▸ DIRECTIONS FOR THIS TASK
Repeat the whole listing exactly.
..............................
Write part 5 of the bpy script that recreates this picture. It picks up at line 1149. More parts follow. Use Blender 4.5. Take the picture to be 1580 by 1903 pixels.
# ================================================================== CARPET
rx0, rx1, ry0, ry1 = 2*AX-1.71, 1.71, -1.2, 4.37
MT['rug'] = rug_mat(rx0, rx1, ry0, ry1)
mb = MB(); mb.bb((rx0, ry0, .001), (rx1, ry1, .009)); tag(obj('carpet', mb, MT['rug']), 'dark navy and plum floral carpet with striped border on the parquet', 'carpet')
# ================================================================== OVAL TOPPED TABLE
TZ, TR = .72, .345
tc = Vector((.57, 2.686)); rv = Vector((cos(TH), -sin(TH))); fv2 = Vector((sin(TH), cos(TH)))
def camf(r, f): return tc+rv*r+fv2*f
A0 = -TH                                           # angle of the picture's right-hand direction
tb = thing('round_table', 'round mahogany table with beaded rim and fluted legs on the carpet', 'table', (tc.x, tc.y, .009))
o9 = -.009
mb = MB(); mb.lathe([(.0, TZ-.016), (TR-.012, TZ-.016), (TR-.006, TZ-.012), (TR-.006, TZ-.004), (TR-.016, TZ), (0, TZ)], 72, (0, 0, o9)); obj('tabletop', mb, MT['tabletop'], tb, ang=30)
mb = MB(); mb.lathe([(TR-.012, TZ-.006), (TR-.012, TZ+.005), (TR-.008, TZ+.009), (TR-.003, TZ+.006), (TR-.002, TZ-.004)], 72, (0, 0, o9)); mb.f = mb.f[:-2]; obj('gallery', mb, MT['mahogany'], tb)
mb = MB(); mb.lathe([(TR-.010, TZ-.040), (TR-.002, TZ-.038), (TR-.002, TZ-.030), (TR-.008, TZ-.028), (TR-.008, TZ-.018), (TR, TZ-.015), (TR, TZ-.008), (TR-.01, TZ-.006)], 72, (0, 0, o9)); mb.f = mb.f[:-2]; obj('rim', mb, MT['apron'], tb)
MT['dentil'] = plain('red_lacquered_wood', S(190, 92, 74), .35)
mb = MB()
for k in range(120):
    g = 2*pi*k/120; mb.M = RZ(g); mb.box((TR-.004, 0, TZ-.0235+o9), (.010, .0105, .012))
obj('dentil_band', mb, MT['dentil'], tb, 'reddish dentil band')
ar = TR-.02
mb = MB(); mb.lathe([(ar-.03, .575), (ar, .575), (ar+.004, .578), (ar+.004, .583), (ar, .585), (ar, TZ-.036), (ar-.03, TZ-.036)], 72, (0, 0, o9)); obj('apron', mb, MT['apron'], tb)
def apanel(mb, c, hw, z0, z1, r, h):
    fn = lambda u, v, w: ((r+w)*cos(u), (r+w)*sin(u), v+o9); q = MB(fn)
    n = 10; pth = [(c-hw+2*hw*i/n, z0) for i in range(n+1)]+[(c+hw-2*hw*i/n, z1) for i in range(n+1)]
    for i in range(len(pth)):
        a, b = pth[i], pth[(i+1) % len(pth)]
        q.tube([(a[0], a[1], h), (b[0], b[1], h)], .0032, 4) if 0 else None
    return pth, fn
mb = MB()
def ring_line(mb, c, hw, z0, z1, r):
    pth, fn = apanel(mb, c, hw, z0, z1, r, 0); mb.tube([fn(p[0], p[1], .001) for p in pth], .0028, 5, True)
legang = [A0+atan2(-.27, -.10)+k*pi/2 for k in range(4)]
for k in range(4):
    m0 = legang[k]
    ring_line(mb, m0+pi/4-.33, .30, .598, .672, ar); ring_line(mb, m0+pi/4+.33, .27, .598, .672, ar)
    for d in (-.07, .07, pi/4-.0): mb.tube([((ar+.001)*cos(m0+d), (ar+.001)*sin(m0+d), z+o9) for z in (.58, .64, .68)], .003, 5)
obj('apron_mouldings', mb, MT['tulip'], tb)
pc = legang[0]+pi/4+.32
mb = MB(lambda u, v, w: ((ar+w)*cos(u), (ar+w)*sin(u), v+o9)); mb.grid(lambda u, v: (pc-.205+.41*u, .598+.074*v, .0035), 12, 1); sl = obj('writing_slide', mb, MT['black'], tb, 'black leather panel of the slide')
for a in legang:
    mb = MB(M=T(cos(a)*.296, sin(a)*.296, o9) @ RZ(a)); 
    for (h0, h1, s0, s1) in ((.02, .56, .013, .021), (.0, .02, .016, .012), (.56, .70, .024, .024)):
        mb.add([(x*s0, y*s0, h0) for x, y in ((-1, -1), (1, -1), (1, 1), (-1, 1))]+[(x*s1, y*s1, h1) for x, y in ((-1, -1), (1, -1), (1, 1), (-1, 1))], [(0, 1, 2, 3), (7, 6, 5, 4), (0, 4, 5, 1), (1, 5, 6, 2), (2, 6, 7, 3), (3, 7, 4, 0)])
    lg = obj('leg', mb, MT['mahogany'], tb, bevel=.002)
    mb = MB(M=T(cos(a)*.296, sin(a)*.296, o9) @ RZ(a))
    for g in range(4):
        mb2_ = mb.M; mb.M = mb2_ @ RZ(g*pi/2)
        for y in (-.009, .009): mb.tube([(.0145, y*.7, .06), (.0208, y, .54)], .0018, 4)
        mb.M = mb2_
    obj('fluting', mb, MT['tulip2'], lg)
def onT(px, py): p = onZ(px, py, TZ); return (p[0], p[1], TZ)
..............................
▸ RESULT OF THE TASK
Write part 5 of the bpy script that recreates this picture. It picks up at line 1149. More parts follow. Use Blender 4.5. Take the picture to be 1580 by 1903 pixels.
# ================================================================== CARPET
rx0, rx1, ry0, ry1 = 2*AX-1.71, 1.71, -1.2, 4.37
MT['rug'] = rug_mat(rx0, rx1, ry0, ry1)
mb = MB(); mb.bb((rx0, ry0, .001), (rx1, ry1, .009)); tag(obj('carpet', mb, MT['rug']), 'dark navy and plum floral carpet with striped border on the parquet', 'carpet')
# ================================================================== OVAL TOPPED TABLE
TZ, TR = .72, .345
tc = Vector((.57, 2.686)); rv = Vector((cos(TH), -sin(TH))); fv2 = Vector((sin(TH), cos(TH)))
def camf(r, f): return tc+rv*r+fv2*f
A0 = -TH                                           # angle of the picture's right-hand direction
tb = thing('round_table', 'round mahogany table with beaded rim and fluted legs on the carpet', 'table', (tc.x, tc.y, .009))
o9 = -.009
mb = MB(); mb.lathe([(.0, TZ-.016), (TR-.012, TZ-.016), (TR-.006, TZ-.012), (TR-.006, TZ-.004), (TR-.016, TZ), (0, TZ)], 72, (0, 0, o9)); obj('tabletop', mb, MT['tabletop'], tb, ang=30)
mb = MB(); mb.lathe([(TR-.012, TZ-.006), (TR-.012, TZ+.005), (TR-.008, TZ+.009), (TR-.003, TZ+.006), (TR-.002, TZ-.004)], 72, (0, 0, o9)); mb.f = mb.f[:-2]; obj('gallery', mb, MT['mahogany'], tb)
mb = MB(); mb.lathe([(TR-.010, TZ-.040), (TR-.002, TZ-.038), (TR-.002, TZ-.030), (TR-.008, TZ-.028), (TR-.008, TZ-.018), (TR, TZ-.015), (TR, TZ-.008), (TR-.01, TZ-.006)], 72, (0, 0, o9)); mb.f = mb.f[:-2]; obj('rim', mb, MT['apron'], tb)
MT['dentil'] = plain('red_lacquered_wood', S(190, 92, 74), .35)
mb = MB()
for k in range(120):
    g = 2*pi*k/120; mb.M = RZ(g); mb.box((TR-.004, 0, TZ-.0235+o9), (.010, .0105, .012))
obj('dentil_band', mb, MT['dentil'], tb, 'reddish dentil band')
ar = TR-.02
mb = MB(); mb.lathe([(ar-.03, .575), (ar, .575), (ar+.004, .578), (ar+.004, .583), (ar, .585), (ar, TZ-.036), (ar-.03, TZ-.036)], 72, (0, 0, o9)); obj('apron', mb, MT['apron'], tb)
def apanel(mb, c, hw, z0, z1, r, h):
    fn = lambda u, v, w: ((r+w)*cos(u), (r+w)*sin(u), v+o9); q = MB(fn)
    n = 10; pth = [(c-hw+2*hw*i/n, z0) for i in range(n+1)]+[(c+hw-2*hw*i/n, z1) for i in range(n+1)]
    for i in range(len(pth)):
        a, b = pth[i], pth[(i+1) % len(pth)]
        q.tube([(a[0], a[1], h), (b[0], b[1], h)], .0032, 4) if 0 else None
    return pth, fn
mb = MB()
def ring_line(mb, c, hw, z0, z1, r):
    pth, fn = apanel(mb, c, hw, z0, z1, r, 0); mb.tube([fn(p[0], p[1], .001) for p in pth], .0028, 5, True)
legang = [A0+atan2(-.27, -.10)+k*pi/2 for k in range(4)]
for k in range(4):
    m0 = legang[k]
    ring_line(mb, m0+pi/4-.33, .30, .598, .672, ar); ring_line(mb, m0+pi/4+.33, .27, .598, .672, ar)
    for d in (-.07, .07, pi/4-.0): mb.tube([((ar+.001)*cos(m0+d), (ar+.001)*sin(m0+d), z+o9) for z in (.58, .64, .68)], .003, 5)
obj('apron_mouldings', mb, MT['tulip'], tb)
pc = legang[0]+pi/4+.32
mb = MB(lambda u, v, w: ((ar+w)*cos(u), (ar+w)*sin(u), v+o9)); mb.grid(lambda u, v: (pc-.205+.41*u, .598+.074*v, .0035), 12, 1); sl = obj('writing_slide', mb, MT['black'], tb, 'black leather panel of the slide')
for a in legang:
    mb = MB(M=T(cos(a)*.296, sin(a)*.296, o9) @ RZ(a)); 
    for (h0, h1, s0, s1) in ((.02, .56, .013, .021), (.0, .02, .016, .012), (.56, .70, .024, .024)):
        mb.add([(x*s0, y*s0, h0) for x, y in ((-1, -1), (1, -1), (1, 1), (-1, 1))]+[(x*s1, y*s1, h1) for x, y in ((-1, -1), (1, -1), (1, 1), (-1, 1))], [(0, 1, 2, 3), (7, 6, 5, 4), (0, 4, 5, 1), (1, 5, 6, 2), (2, 6, 7, 3), (3, 7, 4, 0)])
    lg = obj('leg', mb, MT['mahogany'], tb, bevel=.002)
    mb = MB(M=T(cos(a)*.296, sin(a)*.296, o9) @ RZ(a))
    for g in range(4):
        mb2_ = mb.M; mb.M = mb2_ @ RZ(g*pi/2)
        for y in (-.009, .009): mb.tube([(.0145, y*.7, .06), (.0208, y, .54)], .0018, 4)
        mb.M = mb2_
    obj('fluting', mb, MT['tulip2'], lg)
def onT(px, py): p = onZ(px, py, TZ); return (p[0], p[1], TZ)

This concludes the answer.